Though recent leaps in home prices may stoke fears of another bubble, the housing market is definitely not in one, listing site Trulia said in introducing “Trulia’s Bubble Watch.”

Bubble Watch assesses the market’s susceptibility to bubble conditions by comparing today’s home prices with historical prices, incomes and rents.

“Incomes determine how much people can pay for housing, and price increases aren’t sustainable if they push prices too high relative to incomes,” Trulia chief economist Jed Kolko wrote in a blog post. “Rents reflect how much people value housing even if they won’t benefit from price appreciation (as renters don’t, but owners do); the price-to-rent ratio is like the price-earnings (P/E) ratio for stocks.”
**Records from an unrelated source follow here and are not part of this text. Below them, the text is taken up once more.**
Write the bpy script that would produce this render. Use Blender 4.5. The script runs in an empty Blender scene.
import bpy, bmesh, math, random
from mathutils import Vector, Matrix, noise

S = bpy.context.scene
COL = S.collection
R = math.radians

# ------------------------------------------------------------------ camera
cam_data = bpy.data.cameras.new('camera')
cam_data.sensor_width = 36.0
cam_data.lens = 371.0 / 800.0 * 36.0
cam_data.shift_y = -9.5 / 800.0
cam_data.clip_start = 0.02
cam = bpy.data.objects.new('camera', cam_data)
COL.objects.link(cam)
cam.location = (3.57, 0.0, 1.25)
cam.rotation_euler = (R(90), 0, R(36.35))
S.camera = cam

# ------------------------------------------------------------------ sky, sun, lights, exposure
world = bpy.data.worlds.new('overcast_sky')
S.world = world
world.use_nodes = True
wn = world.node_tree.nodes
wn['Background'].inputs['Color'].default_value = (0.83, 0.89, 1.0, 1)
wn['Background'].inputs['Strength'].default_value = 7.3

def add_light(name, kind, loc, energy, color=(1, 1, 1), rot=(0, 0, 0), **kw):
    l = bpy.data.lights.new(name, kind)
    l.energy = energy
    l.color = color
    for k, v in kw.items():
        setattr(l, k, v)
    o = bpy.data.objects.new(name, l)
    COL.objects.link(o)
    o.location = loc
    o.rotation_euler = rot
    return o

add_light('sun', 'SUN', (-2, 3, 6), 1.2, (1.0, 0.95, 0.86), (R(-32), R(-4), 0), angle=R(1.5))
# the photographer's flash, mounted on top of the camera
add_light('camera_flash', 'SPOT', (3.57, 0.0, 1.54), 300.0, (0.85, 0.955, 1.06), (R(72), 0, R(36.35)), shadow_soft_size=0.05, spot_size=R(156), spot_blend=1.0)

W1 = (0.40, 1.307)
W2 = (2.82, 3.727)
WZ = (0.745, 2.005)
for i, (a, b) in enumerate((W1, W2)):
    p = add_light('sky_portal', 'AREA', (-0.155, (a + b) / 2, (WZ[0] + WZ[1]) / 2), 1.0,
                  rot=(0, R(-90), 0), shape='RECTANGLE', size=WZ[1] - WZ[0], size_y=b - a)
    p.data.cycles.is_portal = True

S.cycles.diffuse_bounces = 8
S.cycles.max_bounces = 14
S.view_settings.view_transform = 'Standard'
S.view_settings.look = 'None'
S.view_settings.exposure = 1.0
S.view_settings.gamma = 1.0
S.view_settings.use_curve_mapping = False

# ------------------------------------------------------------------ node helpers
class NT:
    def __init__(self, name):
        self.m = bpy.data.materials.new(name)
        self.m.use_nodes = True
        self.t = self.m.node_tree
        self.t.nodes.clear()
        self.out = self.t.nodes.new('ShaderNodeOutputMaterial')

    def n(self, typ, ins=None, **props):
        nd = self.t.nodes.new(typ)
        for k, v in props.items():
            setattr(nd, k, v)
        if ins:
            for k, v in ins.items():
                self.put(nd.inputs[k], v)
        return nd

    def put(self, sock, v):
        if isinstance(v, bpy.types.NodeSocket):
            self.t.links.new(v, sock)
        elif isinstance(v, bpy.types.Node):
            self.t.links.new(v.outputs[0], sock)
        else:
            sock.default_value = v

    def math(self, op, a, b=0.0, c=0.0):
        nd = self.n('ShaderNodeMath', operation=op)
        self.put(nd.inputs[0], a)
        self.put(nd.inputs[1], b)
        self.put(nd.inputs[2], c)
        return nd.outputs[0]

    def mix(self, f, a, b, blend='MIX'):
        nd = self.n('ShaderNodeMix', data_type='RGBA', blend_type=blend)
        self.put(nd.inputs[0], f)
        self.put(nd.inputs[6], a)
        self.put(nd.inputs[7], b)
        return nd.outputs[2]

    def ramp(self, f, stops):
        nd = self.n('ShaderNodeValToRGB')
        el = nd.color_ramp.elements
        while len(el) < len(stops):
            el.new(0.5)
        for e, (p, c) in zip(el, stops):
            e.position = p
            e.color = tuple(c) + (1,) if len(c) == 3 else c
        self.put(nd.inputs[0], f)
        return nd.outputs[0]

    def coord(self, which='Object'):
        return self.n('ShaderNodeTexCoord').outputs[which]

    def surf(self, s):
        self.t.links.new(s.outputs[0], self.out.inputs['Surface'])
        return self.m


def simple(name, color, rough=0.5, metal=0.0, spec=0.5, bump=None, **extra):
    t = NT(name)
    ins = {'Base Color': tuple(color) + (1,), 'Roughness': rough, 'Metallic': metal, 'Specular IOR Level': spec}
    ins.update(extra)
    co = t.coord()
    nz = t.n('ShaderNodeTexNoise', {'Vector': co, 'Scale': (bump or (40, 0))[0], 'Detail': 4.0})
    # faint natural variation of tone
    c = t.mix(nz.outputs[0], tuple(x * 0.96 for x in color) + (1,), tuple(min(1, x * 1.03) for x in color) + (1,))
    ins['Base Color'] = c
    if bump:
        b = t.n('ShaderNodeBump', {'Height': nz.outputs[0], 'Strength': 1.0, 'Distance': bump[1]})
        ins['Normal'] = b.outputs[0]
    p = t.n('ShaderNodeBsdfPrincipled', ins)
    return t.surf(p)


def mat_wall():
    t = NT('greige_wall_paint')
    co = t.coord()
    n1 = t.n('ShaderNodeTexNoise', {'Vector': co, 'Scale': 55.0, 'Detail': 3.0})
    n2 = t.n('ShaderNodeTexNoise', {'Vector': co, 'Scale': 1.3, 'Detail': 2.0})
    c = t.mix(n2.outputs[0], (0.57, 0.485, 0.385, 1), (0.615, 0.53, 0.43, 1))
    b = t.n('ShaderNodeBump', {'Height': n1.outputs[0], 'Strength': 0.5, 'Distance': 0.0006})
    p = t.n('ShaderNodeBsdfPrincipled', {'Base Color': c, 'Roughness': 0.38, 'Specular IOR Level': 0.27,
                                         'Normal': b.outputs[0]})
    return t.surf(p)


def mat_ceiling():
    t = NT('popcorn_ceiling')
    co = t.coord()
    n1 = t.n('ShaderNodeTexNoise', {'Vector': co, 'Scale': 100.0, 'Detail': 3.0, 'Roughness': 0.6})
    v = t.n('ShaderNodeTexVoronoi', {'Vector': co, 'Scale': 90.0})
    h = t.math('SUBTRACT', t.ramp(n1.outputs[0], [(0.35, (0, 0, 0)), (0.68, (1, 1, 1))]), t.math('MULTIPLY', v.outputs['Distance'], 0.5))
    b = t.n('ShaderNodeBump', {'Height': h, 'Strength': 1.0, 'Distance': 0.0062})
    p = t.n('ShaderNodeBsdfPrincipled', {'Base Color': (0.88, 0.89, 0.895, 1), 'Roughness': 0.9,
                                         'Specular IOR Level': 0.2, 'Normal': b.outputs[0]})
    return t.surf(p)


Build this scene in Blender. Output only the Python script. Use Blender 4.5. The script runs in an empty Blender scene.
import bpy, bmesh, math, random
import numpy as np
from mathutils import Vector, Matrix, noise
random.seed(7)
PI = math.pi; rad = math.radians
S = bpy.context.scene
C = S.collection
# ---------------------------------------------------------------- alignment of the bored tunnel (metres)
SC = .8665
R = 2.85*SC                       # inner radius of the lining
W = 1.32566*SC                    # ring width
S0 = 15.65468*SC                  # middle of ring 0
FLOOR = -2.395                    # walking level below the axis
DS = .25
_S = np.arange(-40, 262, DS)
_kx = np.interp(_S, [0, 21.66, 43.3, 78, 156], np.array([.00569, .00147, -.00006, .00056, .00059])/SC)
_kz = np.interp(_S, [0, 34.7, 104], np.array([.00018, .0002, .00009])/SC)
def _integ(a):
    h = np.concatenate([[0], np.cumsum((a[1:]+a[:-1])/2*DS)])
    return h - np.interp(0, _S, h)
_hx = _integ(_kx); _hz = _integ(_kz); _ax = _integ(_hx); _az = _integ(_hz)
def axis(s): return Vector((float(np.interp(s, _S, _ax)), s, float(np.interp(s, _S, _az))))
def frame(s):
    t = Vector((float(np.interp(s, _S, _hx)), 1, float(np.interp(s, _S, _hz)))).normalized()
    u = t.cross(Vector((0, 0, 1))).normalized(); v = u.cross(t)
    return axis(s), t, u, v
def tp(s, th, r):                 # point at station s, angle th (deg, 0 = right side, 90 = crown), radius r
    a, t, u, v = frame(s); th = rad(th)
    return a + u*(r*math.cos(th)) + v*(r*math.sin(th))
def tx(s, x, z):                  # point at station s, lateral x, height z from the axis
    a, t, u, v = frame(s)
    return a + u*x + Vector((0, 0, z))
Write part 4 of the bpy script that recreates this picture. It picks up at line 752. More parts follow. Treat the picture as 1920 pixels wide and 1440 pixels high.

Trulia’s Chief Economist Jed Kolko explains why he doesn’t think recent home price increases indicate we’re in a bubble market.

Crunching those metrics, Trulia concluded that national home prices are actually 7 percent undervalued in the second quarter of 2013. In contrast, at the height of the bubble in the first quarter of 2006, home prices were overvalued by as much as 39 percent, before they plummeted to 15 percent undervalued in the fourth quarter of 2011, Kolko said.

Strict underwriting standards and relatively low home construction also argue that the market is not in a bubble, Kolko said.

Nonetheless, some market observers find it hard to dismiss suspicions of possible market distortion, amid home price gains that are nearly as high as those recorded at the peak of the housing bubble.

Trulia’s analysis showed prices are overvalued in nine of the 100 markets analyzed. The nine markets Trulia sees as overvalued were the California metros of Orange County (overvalued by 9 percent), Los Angeles (5 percent), San Jose (3 percent) and San Francisco (2 percent); the Texas metros of Austin (7 percent), San Antonio (5 percent) and Houston (2 percent); Portland, Ore. (1 percent); and Honolulu (0.01 percent).

Reports of inventory shortages and desperate buyers from some real estate agents — the sort that characterized the boom years — doesn’t help allay those suspicions either. In an acknowledgement of those fears, Kolko noted that if the rate of current price gains continued for several years, home values could become inflated.

But there are three reasons why that probably won’t happen, he said: Inventory will expand on the back of increased home construction and more home sellers putting their homes on the market; mortgage rates should increase as the economy improves and the Federal Reserve reels in its stimulus efforts; and investor demand should drop off as home affordability diminishes.